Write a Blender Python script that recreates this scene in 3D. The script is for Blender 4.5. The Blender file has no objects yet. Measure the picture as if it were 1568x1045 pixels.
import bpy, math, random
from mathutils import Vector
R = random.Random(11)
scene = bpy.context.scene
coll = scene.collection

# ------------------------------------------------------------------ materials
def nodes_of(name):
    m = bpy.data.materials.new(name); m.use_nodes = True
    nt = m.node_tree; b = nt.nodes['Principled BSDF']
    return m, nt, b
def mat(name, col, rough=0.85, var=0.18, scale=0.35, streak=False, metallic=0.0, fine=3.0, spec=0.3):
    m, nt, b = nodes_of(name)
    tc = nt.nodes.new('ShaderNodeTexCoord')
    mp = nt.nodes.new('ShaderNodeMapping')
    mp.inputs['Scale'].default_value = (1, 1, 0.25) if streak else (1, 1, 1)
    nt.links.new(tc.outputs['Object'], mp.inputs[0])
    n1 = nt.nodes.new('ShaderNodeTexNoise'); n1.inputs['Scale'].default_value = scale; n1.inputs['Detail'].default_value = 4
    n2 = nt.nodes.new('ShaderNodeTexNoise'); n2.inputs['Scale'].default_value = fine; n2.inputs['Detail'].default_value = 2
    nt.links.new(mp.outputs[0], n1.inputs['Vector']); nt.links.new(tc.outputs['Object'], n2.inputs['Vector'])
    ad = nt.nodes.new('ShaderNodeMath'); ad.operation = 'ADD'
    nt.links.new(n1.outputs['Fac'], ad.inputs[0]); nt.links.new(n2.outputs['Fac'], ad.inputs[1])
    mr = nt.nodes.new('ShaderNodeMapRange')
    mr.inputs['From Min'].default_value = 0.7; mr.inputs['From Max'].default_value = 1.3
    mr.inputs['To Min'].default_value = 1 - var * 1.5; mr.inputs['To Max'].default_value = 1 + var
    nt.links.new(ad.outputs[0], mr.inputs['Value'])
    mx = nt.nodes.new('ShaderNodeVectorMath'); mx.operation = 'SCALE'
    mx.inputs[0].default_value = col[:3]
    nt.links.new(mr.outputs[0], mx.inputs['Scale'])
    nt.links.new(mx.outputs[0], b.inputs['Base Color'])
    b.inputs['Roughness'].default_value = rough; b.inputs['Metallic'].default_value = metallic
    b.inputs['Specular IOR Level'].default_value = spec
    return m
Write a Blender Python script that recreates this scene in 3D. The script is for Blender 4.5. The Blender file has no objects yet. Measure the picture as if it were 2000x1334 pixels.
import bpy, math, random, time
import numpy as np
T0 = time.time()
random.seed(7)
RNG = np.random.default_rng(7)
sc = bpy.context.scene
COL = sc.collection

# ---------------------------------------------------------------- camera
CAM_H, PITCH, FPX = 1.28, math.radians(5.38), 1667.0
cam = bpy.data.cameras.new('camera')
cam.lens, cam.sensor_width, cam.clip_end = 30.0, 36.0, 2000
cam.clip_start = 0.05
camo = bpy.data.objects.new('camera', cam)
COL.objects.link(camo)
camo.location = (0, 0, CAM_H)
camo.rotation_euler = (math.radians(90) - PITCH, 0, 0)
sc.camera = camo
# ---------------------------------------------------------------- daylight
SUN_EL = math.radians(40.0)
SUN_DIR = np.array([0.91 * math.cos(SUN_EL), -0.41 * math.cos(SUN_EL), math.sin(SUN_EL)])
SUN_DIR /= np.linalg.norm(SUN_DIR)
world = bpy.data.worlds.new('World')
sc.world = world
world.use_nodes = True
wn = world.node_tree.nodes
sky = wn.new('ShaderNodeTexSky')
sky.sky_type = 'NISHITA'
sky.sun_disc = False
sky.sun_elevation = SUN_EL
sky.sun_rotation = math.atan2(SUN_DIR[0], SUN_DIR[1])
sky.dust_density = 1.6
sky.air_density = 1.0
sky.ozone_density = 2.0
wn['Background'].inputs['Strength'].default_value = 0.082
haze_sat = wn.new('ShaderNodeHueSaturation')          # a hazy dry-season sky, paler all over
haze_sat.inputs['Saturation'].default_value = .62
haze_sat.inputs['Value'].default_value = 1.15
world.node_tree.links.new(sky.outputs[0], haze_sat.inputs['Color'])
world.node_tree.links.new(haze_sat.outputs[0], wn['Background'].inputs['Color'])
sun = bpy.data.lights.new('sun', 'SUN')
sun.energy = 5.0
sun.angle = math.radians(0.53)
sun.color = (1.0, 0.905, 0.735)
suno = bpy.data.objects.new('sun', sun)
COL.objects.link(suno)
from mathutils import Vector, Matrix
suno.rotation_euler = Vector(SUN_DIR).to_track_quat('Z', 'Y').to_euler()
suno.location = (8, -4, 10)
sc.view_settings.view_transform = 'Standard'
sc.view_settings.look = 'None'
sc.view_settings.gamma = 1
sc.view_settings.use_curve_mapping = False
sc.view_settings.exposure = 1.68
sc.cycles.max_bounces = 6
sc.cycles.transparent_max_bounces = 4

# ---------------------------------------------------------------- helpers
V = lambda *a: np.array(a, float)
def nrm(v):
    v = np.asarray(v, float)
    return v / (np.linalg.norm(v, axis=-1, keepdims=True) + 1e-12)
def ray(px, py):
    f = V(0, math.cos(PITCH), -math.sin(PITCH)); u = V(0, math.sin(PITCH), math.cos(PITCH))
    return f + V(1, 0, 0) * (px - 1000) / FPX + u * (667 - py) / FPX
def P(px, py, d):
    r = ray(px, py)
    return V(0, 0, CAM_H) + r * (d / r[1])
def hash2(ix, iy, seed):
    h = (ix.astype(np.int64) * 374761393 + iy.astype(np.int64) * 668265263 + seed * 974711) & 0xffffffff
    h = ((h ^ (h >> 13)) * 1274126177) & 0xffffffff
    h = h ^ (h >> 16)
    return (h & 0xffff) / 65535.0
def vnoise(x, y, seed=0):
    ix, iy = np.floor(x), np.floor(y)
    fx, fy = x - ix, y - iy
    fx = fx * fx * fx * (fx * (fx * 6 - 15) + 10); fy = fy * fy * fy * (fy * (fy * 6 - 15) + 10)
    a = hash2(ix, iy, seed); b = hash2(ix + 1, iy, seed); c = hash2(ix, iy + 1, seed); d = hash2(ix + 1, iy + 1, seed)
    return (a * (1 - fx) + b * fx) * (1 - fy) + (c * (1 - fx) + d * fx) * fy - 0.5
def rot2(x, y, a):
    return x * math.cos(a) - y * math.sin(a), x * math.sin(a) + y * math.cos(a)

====

| Work to be completed |
Print exactly the lines from the beginning of the entries through the line with "coll = scene.collection". Output nothing more.

| Result for this task |
Write a Blender Python script that recreates this scene in 3D. The script is for Blender 4.5. The Blender file has no objects yet. Measure the picture as if it were 1568x1045 pixels.
import bpy, math, random
from mathutils import Vector
R = random.Random(11)
scene = bpy.context.scene
coll = scene.collection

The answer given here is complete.